B. TK stated this assumption: "You fear not having control"
When TK was threatening "to go post whatever she wanted in whatever sections"
TK was the one "not okay" with Luna owning and controlling the forum.
TK was the one attacking HER, posting obscenity trying to exert some kind of power
TK was the one expressing fears of moderation leading to more moderation
I am perfectly fine with decisions Luna makes developing the forum using member input.
I have never blown up as TK has, posted nasty things about Luna in rejection, etc.

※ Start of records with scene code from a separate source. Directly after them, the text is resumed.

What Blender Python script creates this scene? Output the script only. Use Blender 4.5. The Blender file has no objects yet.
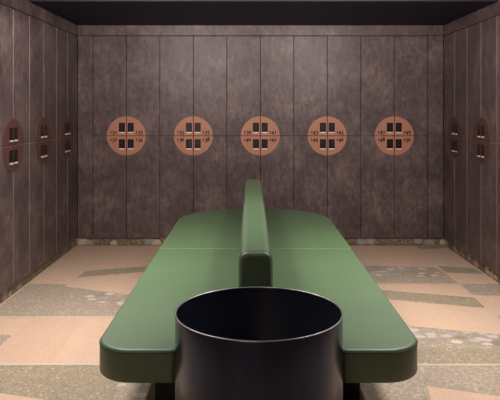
import bpy, bmesh, math, random
from mathutils import Vector, Matrix
random.seed(7)
PI = math.pi
scene = bpy.context.scene
C = scene.collection

# ------------------------------------------------------------------ camera
F, CX, HY, CAMZ = 620.0, 250.5, 110.0, 1.42
cd = bpy.data.cameras.new('camera'); cam = bpy.data.objects.new('camera', cd); C.objects.link(cam)
cam.location = (0, 0, CAMZ); cam.rotation_euler = (PI/2, 0, 0)
cd.sensor_width = 36.0; cd.lens = F/500*36.0
cd.shift_x = -(CX-250)/500.0; cd.shift_y = -(200-HY)/500.0
cd.clip_start = 0.05
scene.camera = cam

# ------------------------------------------------------------------ world + exposure
w = bpy.data.worlds.new('world'); scene.world = w; w.use_nodes = True
bg = w.node_tree.nodes['Background']; bg.inputs[0].default_value = (0.30, 0.42, 0.75, 1); bg.inputs[1].default_value = 0.02
vs = scene.view_settings
vs.view_transform = 'Standard'; vs.look = 'None'; vs.gamma = 1.0; vs.use_curve_mapping = False
vs.exposure = 0.0

# room dimensions (metres)
XL, XR, YB = -1.81, 2.019, 6.48
ZC = 2.306            # lowered ceiling at the back
ZH, YS = 2.75, 5.05    # main ceiling, front edge of the lowered part
YF = -1.6             # wall behind the camera
Z0, Z1, Z2 = 0.083, 1.150, 2.194
COL = 0.35

# ------------------------------------------------------------------ lights
def area(name, loc, size, power, col, rot=(0, 0, 0), spread=PI):
    l = bpy.data.lights.new(name, 'AREA'); l.shape = 'RECTANGLE'; l.size = size[0]; l.size_y = size[1]
    l.energy = power; l.color = col; l.spread = spread
    o = bpy.data.objects.new(name, l); o.location = loc; o.rotation_euler = rot; C.objects.link(o); return o
WARM = (1.0, 0.94, 0.88)
area('ceiling_strip_light', (-1.42, 3.75, ZC-0.02), (0.08, 2.2), 17, WARM, (0, 0, 0), math.radians(155))
area('ceiling_strip_light', (1.62, 3.75, ZC-0.02), (0.08, 2.2), 17, WARM, (0, 0, 0), math.radians(155))
for sx, sy in ((-0.95, 3.8), (1.03, 3.8)):
    area('overhead_fill_light', (sx, sy, ZC-0.02), (0.4, 2.2), 28, WARM, (0, 0, 0), math.radians(105))  # added fill panels, soften the backrest shadow and even out the floor
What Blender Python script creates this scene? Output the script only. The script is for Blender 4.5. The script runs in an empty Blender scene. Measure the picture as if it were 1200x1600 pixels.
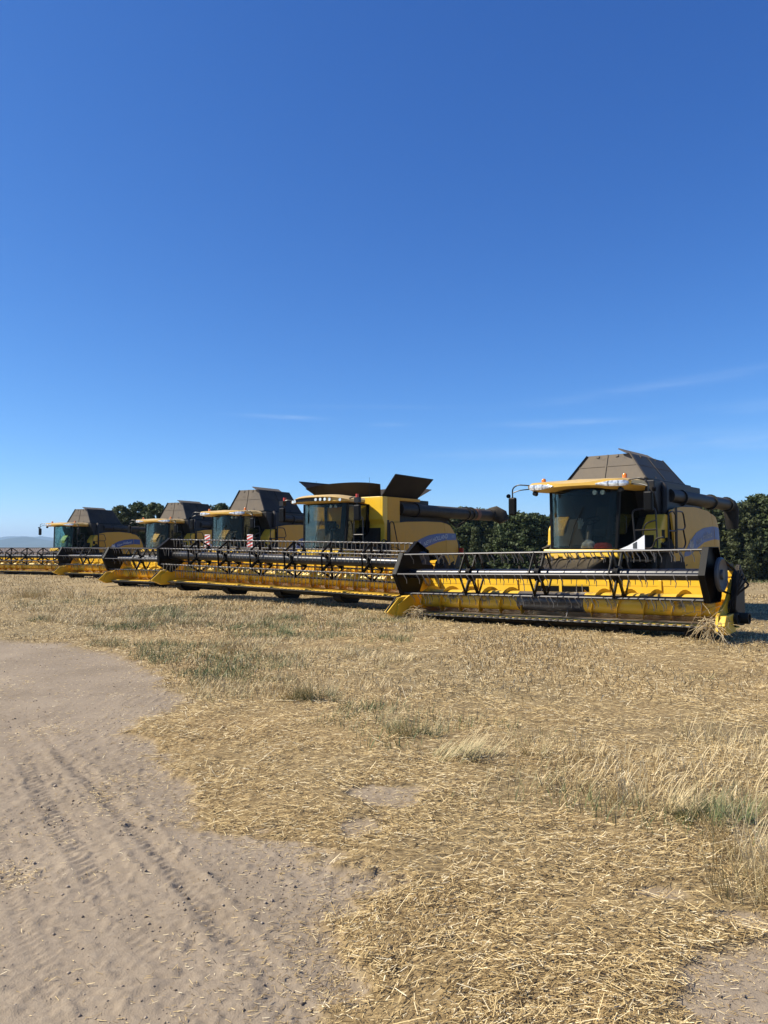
import bpy, bmesh, math, random
import numpy as np
from mathutils import Vector, Matrix

PI = math.pi
R = math.radians
random.seed(7)
RNG = np.random.default_rng(11)
scene = bpy.context.scene
COL = scene.collection

# ------------------------------------------------------------------ camera
F_PX = 1190.0            # focal length in pixels of the 1200 x 1600 photograph
CAM_H = 1.65
PITCH = math.atan(55.0 / F_PX)
cam_data = bpy.data.cameras.new('camera')
cam = bpy.data.objects.new('camera', cam_data)
COL.objects.link(cam)
cam.location = (0, 0, CAM_H)
cam.rotation_euler = (PI / 2 + PITCH, 0, 0)
cam_data.sensor_fit = 'VERTICAL'
cam_data.sensor_height = 24.0
cam_data.lens = F_PX / 1600.0 * 24.0
cam_data.clip_start = 0.05
cam_data.clip_end = 40000
scene.camera = cam

# ------------------------------------------------------------------ sky, sun, exposure
SUN_AZ = Vector((-0.985, -0.10, 0))     # horizontal direction towards the sun
SUN_EL = R(45)
world = bpy.data.worlds.new('World')
scene.world = world
world.use_nodes = True
wt = world.node_tree
wt.nodes.clear()
w_out = wt.nodes.new('ShaderNodeOutputWorld')
w_bg = wt.nodes.new('ShaderNodeBackground')
w_sky = wt.nodes.new('ShaderNodeTexSky')
w_sky.sky_type = 'NISHITA'
w_sky.sun_disc = False
w_sky.sun_elevation = SUN_EL
w_sky.sun_rotation = math.atan2(SUN_AZ.x, SUN_AZ.y)
w_sky.altitude = 3000
w_sky.air_density = 1.0
w_sky.dust_density = 1.0
w_sky.ozone_density = 10.0
w_bg.inputs['Strength'].default_value = 0.101


def wn(kind, **kw):
    n = wt.nodes.new(kind)
    for k, v in kw.items():
        setattr(n, k, v)
    return n


# thin cirrus streaks, low in the sky: (bearing, height, half length, half thickness, tilt, strength)
L = wt.links.new
CIRRUS = [(-0.134, 0.168, 0.045, 0.0024, -0.02, 0.34), (0.008, 0.160, 0.022, 0.0022, 0.0, 0.16), (0.235, 0.158, 0.075, 0.0040, 0.0, 0.20),
          (0.165, 0.121, 0.10, 0.0060, 0.02, 0.16), (0.41, 0.128, 0.14, 0.013, 0.02, 0.17), (0.36, 0.198, 0.14, 0.0060, 0.09, 0.12),
          (-0.02, 0.182, 0.10, 0.0030, 0.0, 0.07), (0.52, 0.165, 0.10, 0.008, 0.0, 0.14), (0.30, 0.095, 0.16, 0.010, 0.0, 0.12)]


def wmath(op, a, b=None):
    n = wn('ShaderNodeMath', operation=op)
    for q, v in enumerate((a, b)):
        if v is None:
            continue
        if isinstance(v, (int, float)):
            n.inputs[q].default_value = v
        else:
            L(v, n.inputs[q])
    return n.outputs['Value']


w_tc = wn('ShaderNodeTexCoord')
w_sep = wn('ShaderNodeSeparateXYZ')
L(w_tc.outputs['Generated'], w_sep.inputs['Vector'])
w_az = wmath('ARCTAN2', w_sep.outputs['X'], w_sep.outputs['Y'])
w_map = wn('ShaderNodeMapping')
w_map.inputs['Scale'].default_value = (7.0, 7.0, 60.0)
w_noise = wn('ShaderNodeTexNoise')
w_noise.inputs['Scale'].default_value = 2.0
w_noise.inputs['Detail'].default_value = 5.0
w_noise.inputs['Roughness'].default_value = 0.6
L(w_tc.outputs['Generated'], w_map.inputs['Vector'])
L(w_map.outputs['Vector'], w_noise.inputs['Vector'])
w_nz = wmath('MULTIPLY', wmath('SUBTRACT', w_noise.outputs['Fac'], 0.25), 2.0)
w_sum = None
for (a0, e0, wa, we, tilt, amp) in CIRRUS:
    da = wmath('SUBTRACT', w_az, a0)
    de = wmath('SUBTRACT', wmath('SUBTRACT', w_sep.outputs['Z'], e0), wmath('MULTIPLY', da, tilt))
    de = wmath('ADD', de, wmath('MULTIPLY', wmath('SUBTRACT', w_noise.outputs['Fac'], 0.5), we * 1.2))
    q = wmath('ADD', wmath('POWER', wmath('ABSOLUTE', wmath('DIVIDE', da, wa)), 2.0), wmath('POWER', wmath('ABSOLUTE', wmath('DIVIDE', de, we)), 2.0))
    g_ = wmath('MULTIPLY', wmath('EXPONENT', wmath('MULTIPLY', q, -1.0)), amp)
    w_sum = g_ if w_sum is None else wmath('ADD', w_sum, g_)
w_cl = wmath('MULTIPLY', w_sum, w_nz)
w_mix = wn('ShaderNodeMix', data_type='RGBA')
w_mix.clamp_factor = True
L(w_cl, w_mix.inputs['Factor'])
w_tint = wn('ShaderNodeMix', data_type='RGBA', blend_type='MULTIPLY')
w_tint.inputs['Factor'].default_value = 1.0
w_tint.inputs['B'].default_value = (0.76, 1.02, 1.30, 1)
L(w_sky.outputs['Color'], w_tint.inputs['A'])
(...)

I have asked nicely and suggested things openly where anyone is free to object.
What is wrong with that?
Why this projection on me as being a 'control freak'? Where is this coming from again?
NOTE:
To be fair to TK and her sensibilities which do have reasons behind them,
Maybe TK was reading into my anxiety and fear "IRL" that I had given up after years and years of living under political duress. If you really want to know what I was afraid of is how much more damage it will cost in the millions to fix that Freedmen's Town project.
Maybe THAT was the anxiety and stress that people were sensing.
But it was nothing to do with the forum here. Maybe TK was "reading" that in me?
Not sure, but it's not from anything here. Luna clearly manages things here on her own.
Sorry if you felt projections NOT coming from me controlling anything here since I'm not.